**Task to complete**: The exercise asks you to copy every line below in which "from" appears.
[start of Data segment]
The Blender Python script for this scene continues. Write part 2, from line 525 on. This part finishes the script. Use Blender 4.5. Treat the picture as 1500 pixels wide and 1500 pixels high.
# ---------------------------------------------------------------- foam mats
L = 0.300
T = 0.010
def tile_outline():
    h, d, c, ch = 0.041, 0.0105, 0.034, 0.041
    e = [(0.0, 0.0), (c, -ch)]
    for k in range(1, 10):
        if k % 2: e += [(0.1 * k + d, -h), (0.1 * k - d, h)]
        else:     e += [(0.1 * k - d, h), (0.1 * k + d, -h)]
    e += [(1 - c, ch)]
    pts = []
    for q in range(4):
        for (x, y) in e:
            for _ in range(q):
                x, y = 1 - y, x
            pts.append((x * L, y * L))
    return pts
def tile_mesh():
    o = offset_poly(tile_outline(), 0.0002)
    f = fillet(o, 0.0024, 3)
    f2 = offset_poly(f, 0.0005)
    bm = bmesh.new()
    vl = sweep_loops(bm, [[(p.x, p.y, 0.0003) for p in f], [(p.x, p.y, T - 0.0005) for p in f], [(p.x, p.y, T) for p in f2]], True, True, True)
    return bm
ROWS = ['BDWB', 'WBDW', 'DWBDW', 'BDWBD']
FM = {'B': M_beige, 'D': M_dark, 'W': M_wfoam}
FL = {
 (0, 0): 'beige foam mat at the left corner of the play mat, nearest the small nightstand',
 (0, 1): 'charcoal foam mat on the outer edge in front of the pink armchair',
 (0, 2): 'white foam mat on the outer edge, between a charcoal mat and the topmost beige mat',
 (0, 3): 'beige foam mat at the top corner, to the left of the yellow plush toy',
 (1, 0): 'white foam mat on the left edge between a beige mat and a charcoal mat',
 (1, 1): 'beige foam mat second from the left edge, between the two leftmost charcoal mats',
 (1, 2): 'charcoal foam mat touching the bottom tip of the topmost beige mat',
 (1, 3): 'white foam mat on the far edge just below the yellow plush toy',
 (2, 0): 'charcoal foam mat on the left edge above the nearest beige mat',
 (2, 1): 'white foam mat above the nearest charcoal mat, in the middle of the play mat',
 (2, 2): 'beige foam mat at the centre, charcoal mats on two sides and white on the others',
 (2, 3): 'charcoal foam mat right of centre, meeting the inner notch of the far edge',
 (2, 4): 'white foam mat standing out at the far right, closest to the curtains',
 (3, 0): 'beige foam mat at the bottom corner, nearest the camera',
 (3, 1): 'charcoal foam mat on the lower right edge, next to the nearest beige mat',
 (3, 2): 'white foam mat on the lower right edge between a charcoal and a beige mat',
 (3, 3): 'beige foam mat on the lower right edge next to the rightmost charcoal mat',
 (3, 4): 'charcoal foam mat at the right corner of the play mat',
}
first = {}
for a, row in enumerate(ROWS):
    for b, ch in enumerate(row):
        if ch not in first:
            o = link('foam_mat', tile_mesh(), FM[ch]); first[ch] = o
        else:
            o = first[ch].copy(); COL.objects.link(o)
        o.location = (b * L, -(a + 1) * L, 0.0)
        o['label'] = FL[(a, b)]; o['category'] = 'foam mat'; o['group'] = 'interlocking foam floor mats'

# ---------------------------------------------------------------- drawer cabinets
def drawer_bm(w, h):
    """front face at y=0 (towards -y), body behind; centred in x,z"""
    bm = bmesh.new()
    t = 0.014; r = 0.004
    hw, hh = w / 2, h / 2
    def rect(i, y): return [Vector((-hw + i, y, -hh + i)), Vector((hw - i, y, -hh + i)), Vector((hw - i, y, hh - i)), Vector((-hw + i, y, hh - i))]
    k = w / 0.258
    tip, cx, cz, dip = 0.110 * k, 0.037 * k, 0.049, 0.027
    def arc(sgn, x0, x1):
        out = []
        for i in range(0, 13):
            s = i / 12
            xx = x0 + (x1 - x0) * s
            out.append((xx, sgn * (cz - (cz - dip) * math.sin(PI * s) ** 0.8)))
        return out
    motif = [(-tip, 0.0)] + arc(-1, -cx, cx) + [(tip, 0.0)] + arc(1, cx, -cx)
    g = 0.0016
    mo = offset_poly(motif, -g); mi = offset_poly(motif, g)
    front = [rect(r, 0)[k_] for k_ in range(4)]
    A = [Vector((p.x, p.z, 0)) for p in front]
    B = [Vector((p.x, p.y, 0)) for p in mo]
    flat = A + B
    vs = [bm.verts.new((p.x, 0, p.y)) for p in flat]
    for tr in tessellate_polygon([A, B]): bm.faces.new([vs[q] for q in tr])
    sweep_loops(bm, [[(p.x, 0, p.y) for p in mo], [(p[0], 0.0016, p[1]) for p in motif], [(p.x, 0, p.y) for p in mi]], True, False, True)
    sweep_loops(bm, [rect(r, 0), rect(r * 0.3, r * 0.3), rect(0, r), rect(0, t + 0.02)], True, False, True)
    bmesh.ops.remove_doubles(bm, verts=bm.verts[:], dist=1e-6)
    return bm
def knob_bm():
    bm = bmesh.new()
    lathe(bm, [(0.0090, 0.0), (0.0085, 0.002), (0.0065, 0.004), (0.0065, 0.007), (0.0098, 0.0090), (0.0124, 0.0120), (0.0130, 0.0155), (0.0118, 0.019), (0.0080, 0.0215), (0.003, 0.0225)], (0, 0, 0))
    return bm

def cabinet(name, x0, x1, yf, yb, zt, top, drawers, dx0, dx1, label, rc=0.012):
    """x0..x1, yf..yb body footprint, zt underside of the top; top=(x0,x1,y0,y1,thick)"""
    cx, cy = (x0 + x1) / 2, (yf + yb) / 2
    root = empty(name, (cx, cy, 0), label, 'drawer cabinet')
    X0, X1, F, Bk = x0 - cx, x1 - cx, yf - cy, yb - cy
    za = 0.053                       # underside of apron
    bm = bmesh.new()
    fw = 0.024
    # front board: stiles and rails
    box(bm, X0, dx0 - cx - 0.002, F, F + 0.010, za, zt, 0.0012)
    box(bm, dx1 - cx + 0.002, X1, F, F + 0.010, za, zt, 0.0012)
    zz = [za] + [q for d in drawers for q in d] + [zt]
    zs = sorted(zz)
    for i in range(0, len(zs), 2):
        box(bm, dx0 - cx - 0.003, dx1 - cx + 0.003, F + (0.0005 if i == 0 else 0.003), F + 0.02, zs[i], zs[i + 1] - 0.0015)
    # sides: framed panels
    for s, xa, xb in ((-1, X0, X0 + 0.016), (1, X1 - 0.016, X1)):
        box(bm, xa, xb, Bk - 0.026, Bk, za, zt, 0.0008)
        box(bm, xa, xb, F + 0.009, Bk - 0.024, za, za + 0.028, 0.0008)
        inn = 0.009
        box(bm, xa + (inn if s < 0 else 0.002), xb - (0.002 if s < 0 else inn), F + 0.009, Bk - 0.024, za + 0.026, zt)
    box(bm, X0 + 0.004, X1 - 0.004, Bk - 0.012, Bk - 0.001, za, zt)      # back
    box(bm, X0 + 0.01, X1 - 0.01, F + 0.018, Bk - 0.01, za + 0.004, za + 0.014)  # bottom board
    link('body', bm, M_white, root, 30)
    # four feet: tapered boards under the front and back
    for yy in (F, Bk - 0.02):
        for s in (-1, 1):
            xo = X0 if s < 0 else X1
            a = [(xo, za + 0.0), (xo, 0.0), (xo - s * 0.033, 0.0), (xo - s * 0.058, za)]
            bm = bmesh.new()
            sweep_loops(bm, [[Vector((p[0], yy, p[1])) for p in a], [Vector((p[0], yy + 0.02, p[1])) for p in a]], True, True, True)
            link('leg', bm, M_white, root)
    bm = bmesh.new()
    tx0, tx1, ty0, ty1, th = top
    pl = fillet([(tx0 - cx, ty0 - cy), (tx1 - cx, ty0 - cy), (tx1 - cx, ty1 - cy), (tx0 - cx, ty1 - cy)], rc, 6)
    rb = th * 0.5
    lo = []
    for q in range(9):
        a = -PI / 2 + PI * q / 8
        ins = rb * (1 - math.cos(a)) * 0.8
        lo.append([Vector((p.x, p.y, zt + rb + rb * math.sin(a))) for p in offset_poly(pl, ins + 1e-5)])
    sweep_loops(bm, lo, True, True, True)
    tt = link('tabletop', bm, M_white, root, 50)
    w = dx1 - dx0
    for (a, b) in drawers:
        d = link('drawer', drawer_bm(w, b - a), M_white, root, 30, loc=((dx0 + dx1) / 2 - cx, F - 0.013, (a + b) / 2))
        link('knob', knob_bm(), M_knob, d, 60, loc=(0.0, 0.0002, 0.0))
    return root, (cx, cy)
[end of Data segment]
**Solved problem**:
The Blender Python script for this scene continues. Write part 2, from line 525 on. This part finishes the script. Use Blender 4.5. Treat the picture as 1500 pixels wide and 1500 pixels high.
 (1, 1): 'beige foam mat second from the left edge, between the two leftmost charcoal mats',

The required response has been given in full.